Esmaralda Barnes, Airport Manager at Bram Fischer International Airport, discusses some of the advantages of the airport in Bloemfontein.

Could you give an overview of the facilities and capacity of the airport?

In terms of capacity, over the previous financial year, the airport processed a total number of 34 348 Air Traffic Movements, which produced 393 471 passenger movements. This is an 8% increase on the previous financial year’s movement, and a 5% increase compared to budget. This is good considering the current slow growth in the national and provincial market.

Bram Fischer International Airport has excellent facilities, which include two intersecting runways, that assist with landing and taking off from the alternate runway should it not be conducive for the main runway to be used. This almost eliminates chances of having to divert traffic due to heavy or swirling wind movements.

What services do you offer to businesses?

Bram Fischer International Airport is the main aviation hub in the Free State. We carry a diversion status for the country, which means that if an aircraft cannot land at its destination due to weather or technical challenges, our airport is the next point of diversion. Bram Fischer International Airport is well positioned to offer a national distribution and collection point to exporters and importers of light cargo. The size of the infrastructure enables quick processing of imports and exports efficiently.

We are well positioned to relieve pressure from OR Tambo International Airport, while ensuring growth of the Free State province.

What opportunities for development are there at the airport?

There is vast undeveloped land near the airport. Airport Company South Africa’s drive is to focus on non-aeronautical revenue that can be generated through proper analysis of the business demand and availability within our region, province and national economy at large.
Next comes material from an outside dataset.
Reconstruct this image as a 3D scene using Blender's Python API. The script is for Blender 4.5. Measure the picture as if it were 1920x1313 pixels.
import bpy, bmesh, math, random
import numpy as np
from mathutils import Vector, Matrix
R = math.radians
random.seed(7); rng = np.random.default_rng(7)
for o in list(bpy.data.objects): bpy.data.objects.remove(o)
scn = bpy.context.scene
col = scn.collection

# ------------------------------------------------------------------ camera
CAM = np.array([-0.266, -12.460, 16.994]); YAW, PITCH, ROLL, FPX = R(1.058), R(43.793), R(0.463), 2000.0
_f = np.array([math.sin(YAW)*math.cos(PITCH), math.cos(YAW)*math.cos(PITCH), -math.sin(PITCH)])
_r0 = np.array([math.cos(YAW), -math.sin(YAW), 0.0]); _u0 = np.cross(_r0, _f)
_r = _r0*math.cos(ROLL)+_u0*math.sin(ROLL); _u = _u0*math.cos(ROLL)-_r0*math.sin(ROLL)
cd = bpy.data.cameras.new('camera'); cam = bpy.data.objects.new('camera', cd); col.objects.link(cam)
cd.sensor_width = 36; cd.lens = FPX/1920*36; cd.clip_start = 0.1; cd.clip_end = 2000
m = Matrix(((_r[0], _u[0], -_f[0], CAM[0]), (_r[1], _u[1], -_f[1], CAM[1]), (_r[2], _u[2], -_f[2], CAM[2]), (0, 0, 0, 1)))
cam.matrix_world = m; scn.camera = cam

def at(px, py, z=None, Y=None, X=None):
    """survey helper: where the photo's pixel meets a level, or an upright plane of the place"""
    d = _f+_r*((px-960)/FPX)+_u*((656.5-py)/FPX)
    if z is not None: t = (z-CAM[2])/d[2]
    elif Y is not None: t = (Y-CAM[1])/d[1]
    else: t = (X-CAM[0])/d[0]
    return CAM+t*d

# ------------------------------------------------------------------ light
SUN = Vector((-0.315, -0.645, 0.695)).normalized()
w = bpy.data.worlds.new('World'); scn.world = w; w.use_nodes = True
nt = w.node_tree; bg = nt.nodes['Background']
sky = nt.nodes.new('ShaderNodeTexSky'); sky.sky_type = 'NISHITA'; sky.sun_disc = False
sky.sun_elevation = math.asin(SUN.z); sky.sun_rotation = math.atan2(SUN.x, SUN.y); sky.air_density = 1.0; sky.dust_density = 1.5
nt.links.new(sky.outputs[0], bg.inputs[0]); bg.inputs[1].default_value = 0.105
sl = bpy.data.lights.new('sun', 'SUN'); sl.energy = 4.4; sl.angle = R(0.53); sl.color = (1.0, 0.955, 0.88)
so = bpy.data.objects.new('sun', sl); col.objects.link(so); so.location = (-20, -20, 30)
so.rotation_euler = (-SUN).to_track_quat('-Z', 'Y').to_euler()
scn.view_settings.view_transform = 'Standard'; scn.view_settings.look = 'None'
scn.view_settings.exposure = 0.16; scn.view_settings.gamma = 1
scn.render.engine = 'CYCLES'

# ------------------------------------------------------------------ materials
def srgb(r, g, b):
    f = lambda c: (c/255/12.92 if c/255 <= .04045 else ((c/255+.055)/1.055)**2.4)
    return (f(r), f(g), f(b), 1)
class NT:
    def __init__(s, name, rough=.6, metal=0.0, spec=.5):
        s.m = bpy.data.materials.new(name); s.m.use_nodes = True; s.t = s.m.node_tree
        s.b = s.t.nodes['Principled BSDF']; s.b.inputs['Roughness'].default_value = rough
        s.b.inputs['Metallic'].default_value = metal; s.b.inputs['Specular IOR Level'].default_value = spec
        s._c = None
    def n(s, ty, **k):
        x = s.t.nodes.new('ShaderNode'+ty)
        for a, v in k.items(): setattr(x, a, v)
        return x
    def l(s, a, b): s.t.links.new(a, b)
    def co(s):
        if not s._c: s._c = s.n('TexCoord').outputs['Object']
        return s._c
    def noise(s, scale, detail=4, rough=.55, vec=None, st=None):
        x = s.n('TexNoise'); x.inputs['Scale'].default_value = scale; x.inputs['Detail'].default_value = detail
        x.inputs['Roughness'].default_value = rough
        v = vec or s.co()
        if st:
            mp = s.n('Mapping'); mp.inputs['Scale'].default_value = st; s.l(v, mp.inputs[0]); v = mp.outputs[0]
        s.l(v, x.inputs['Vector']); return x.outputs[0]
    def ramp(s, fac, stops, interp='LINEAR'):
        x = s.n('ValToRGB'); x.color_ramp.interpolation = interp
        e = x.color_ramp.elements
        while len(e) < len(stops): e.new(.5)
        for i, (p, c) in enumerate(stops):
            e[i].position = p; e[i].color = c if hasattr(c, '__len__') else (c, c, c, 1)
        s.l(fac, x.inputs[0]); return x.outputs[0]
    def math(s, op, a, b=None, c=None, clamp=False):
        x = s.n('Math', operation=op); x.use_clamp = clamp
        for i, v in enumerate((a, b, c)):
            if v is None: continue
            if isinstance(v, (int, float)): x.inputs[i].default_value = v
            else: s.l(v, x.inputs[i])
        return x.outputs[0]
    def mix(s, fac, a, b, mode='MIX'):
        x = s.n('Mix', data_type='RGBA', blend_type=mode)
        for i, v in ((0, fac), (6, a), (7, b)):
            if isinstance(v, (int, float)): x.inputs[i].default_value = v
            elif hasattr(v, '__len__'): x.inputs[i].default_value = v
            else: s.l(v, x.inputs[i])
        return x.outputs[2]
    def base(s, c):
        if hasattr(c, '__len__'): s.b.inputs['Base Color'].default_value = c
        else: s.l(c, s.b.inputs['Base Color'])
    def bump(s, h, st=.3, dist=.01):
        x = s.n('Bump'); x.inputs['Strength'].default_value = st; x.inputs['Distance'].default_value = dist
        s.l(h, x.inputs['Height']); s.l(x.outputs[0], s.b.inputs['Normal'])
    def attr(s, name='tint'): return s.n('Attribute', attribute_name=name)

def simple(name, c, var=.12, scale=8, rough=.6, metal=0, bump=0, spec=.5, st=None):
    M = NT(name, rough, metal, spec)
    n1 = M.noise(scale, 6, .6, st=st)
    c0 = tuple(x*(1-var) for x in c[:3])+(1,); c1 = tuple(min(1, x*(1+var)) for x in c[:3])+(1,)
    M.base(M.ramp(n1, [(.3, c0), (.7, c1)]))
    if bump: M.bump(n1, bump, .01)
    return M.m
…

Esmaralda Barnes was appointed as South Africa’s first woman manager of an international airport at Pietersburg in 1996. She then moved to Matavia Airlines, where she managed their South African operations before moving to the UAE, followed by a short stay in The Gambia. In 2001, Esmaralda was approached by the South African Civil Aviation Authority to take over the management of Pietermaritzburg Airport. In 2003, Airports Company South Africa appointed Esmaralda as Airport Manager at Upington, and was transferred to Bram Fischer International Airport in 2013.